- PROBLEM REQUIREMENTS
Up to and including the line with "SC.camera = cam", reproduce the listing below exactly, beginning at its first line.

- SOURCE DATA
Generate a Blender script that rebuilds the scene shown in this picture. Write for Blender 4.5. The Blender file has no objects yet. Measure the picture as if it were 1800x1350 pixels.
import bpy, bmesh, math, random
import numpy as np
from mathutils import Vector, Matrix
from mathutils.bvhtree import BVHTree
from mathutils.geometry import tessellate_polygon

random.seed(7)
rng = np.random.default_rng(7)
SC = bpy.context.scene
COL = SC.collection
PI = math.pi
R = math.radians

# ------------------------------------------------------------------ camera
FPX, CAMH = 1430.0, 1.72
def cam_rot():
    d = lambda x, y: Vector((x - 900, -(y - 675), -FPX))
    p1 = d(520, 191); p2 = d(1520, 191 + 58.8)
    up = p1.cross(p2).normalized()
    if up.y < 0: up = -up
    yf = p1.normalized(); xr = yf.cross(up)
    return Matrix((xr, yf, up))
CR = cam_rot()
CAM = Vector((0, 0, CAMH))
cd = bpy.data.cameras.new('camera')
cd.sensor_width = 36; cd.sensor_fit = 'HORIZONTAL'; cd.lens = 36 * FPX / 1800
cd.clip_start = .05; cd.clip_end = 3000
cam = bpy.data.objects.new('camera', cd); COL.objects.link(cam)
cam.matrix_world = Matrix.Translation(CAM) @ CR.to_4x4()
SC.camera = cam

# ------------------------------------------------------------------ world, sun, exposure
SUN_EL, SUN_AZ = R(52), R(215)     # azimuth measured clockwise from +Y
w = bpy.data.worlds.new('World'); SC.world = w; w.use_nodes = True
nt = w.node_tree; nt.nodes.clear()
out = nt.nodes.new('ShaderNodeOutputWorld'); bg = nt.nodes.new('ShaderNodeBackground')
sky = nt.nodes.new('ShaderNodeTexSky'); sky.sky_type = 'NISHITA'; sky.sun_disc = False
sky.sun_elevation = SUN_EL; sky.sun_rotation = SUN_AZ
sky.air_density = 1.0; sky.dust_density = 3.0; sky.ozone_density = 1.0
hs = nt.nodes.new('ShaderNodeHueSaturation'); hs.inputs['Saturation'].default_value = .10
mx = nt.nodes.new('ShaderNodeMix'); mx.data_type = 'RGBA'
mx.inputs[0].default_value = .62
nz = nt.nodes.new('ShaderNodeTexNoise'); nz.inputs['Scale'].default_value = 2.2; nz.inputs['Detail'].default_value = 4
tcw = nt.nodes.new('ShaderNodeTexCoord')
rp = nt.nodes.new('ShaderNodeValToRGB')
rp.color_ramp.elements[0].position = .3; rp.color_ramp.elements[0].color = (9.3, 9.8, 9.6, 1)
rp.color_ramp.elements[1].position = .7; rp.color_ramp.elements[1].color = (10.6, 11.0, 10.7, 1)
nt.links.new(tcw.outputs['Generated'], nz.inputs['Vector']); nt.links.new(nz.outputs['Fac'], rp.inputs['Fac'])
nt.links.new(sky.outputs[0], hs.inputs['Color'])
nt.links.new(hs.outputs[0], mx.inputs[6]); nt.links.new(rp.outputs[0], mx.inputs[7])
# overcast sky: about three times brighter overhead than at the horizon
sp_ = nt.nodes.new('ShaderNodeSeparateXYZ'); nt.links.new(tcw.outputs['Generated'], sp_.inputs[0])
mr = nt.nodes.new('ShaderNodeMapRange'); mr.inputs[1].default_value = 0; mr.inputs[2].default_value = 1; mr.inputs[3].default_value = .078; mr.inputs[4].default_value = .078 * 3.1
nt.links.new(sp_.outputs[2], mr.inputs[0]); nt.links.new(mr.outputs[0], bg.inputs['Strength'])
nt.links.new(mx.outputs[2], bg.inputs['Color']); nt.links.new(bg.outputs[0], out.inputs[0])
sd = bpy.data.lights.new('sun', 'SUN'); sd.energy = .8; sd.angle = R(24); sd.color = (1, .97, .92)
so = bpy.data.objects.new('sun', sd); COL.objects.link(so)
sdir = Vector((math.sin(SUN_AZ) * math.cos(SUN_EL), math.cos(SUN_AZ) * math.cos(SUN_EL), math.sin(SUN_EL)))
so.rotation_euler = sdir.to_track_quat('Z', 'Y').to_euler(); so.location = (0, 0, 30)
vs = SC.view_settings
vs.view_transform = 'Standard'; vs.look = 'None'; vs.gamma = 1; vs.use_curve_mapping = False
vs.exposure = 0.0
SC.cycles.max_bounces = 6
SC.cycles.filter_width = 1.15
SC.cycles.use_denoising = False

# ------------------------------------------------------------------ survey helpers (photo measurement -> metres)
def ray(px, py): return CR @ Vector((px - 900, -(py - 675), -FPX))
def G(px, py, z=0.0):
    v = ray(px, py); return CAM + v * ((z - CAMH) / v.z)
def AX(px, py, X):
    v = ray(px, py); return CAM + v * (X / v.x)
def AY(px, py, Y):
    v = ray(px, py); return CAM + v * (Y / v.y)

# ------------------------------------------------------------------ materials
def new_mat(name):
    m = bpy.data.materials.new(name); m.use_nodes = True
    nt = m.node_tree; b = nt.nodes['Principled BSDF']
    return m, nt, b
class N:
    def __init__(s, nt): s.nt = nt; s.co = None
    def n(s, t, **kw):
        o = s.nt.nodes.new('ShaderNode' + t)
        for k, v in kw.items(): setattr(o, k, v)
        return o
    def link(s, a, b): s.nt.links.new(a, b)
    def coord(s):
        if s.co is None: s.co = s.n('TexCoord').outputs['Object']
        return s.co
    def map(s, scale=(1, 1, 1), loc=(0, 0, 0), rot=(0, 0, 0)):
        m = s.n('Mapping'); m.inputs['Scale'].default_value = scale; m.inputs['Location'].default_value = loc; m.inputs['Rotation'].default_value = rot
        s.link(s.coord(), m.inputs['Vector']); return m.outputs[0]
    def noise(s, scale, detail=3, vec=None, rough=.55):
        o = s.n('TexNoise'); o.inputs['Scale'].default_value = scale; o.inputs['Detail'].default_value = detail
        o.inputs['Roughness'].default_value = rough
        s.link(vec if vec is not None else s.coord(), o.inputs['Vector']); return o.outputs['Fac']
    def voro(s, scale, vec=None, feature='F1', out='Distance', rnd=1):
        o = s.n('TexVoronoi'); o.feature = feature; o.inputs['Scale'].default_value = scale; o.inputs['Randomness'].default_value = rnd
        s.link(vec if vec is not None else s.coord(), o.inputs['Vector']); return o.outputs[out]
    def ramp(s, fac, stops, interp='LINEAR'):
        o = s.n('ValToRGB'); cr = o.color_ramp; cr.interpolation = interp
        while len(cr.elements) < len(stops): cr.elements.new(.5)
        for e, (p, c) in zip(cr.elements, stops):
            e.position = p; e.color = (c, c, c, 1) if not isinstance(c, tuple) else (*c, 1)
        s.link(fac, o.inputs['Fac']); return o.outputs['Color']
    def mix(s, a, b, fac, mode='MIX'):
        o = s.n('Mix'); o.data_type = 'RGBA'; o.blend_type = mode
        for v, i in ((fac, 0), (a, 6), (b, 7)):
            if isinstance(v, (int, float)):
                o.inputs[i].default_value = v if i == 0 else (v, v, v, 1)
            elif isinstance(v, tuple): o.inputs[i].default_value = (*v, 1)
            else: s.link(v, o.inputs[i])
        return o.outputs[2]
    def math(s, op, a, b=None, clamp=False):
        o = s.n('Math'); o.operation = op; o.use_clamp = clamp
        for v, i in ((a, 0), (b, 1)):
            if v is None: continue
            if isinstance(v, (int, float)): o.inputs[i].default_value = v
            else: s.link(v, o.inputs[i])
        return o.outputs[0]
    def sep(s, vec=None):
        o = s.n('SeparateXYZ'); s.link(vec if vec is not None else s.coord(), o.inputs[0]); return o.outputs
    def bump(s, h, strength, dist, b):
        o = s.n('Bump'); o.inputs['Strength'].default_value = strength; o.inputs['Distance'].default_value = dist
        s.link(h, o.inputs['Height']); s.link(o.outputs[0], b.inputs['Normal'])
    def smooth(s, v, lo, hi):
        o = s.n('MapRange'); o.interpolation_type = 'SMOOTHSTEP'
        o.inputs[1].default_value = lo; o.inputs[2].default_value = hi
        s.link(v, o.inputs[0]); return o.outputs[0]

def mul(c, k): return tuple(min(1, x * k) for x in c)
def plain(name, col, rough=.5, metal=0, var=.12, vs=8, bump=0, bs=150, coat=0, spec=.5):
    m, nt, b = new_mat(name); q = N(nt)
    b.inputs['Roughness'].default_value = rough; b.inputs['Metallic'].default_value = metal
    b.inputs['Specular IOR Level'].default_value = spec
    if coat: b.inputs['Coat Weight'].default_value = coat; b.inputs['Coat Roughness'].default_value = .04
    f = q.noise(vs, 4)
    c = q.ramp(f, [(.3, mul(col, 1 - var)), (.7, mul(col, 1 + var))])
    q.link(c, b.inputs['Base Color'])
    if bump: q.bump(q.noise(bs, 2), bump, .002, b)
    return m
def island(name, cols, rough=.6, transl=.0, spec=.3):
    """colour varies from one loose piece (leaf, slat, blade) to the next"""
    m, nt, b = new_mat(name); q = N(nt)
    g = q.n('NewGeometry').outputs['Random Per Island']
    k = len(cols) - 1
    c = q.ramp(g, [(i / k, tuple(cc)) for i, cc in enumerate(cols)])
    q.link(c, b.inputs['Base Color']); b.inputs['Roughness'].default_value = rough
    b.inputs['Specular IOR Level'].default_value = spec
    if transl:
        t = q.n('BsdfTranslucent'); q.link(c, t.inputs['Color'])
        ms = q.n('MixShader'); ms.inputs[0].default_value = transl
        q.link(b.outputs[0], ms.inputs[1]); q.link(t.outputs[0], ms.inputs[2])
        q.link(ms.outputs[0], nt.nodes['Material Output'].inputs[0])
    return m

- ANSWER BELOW
Generate a Blender script that rebuilds the scene shown in this picture. Write for Blender 4.5. The Blender file has no objects yet. Measure the picture as if it were 1800x1350 pixels.
import bpy, bmesh, math, random
import numpy as np
from mathutils import Vector, Matrix
from mathutils.bvhtree import BVHTree
from mathutils.geometry import tessellate_polygon

random.seed(7)
rng = np.random.default_rng(7)
SC = bpy.context.scene
COL = SC.collection
PI = math.pi
R = math.radians

# ------------------------------------------------------------------ camera
FPX, CAMH = 1430.0, 1.72
def cam_rot():
    d = lambda x, y: Vector((x - 900, -(y - 675), -FPX))
    p1 = d(520, 191); p2 = d(1520, 191 + 58.8)
    up = p1.cross(p2).normalized()
    if up.y < 0: up = -up
    yf = p1.normalized(); xr = yf.cross(up)
    return Matrix((xr, yf, up))
CR = cam_rot()
CAM = Vector((0, 0, CAMH))
cd = bpy.data.cameras.new('camera')
cd.sensor_width = 36; cd.sensor_fit = 'HORIZONTAL'; cd.lens = 36 * FPX / 1800
cd.clip_start = .05; cd.clip_end = 3000
cam = bpy.data.objects.new('camera', cd); COL.objects.link(cam)
cam.matrix_world = Matrix.Translation(CAM) @ CR.to_4x4()
SC.camera = cam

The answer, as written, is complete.